=== GOAL ===
Starting at the first line of the data below, retype every line up to and including the one containing "R = math.radians".

=== DATA SEGMENT ===
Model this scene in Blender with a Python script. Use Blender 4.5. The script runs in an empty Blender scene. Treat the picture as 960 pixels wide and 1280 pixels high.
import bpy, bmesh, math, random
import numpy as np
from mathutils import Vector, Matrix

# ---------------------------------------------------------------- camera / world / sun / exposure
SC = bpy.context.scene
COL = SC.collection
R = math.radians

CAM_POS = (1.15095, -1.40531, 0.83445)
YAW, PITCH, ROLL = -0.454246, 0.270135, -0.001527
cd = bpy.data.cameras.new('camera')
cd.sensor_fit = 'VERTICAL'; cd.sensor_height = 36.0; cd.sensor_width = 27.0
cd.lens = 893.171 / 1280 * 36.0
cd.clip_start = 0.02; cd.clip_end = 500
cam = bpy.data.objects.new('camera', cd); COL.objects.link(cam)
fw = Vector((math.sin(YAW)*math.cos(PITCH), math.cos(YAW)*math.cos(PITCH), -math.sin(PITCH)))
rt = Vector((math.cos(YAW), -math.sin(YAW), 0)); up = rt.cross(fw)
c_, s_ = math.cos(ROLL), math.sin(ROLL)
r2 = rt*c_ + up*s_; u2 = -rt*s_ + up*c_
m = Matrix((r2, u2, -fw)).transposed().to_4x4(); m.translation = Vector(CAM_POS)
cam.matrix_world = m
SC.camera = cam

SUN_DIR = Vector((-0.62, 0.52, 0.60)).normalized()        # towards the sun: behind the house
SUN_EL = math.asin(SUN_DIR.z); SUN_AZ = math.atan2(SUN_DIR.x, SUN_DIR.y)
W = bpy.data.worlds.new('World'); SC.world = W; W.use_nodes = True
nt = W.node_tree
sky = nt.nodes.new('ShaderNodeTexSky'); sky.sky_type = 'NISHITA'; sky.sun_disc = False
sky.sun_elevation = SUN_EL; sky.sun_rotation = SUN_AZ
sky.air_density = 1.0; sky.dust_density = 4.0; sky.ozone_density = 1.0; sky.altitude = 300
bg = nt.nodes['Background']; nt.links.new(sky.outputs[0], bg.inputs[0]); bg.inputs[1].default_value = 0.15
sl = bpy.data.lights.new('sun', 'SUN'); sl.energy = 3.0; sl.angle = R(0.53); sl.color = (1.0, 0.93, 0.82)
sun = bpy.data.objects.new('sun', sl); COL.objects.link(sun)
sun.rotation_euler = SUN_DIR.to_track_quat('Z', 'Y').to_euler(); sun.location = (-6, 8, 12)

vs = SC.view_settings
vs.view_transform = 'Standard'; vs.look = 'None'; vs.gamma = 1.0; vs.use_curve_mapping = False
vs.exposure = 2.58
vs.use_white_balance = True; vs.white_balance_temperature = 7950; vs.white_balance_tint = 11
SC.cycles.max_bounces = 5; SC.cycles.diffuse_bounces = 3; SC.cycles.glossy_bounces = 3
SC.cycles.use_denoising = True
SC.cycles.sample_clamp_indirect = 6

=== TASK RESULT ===
Model this scene in Blender with a Python script. Use Blender 4.5. The script runs in an empty Blender scene. Treat the picture as 960 pixels wide and 1280 pixels high.
import bpy, bmesh, math, random
import numpy as np
from mathutils import Vector, Matrix

# ---------------------------------------------------------------- camera / world / sun / exposure
SC = bpy.context.scene
COL = SC.collection
R = math.radians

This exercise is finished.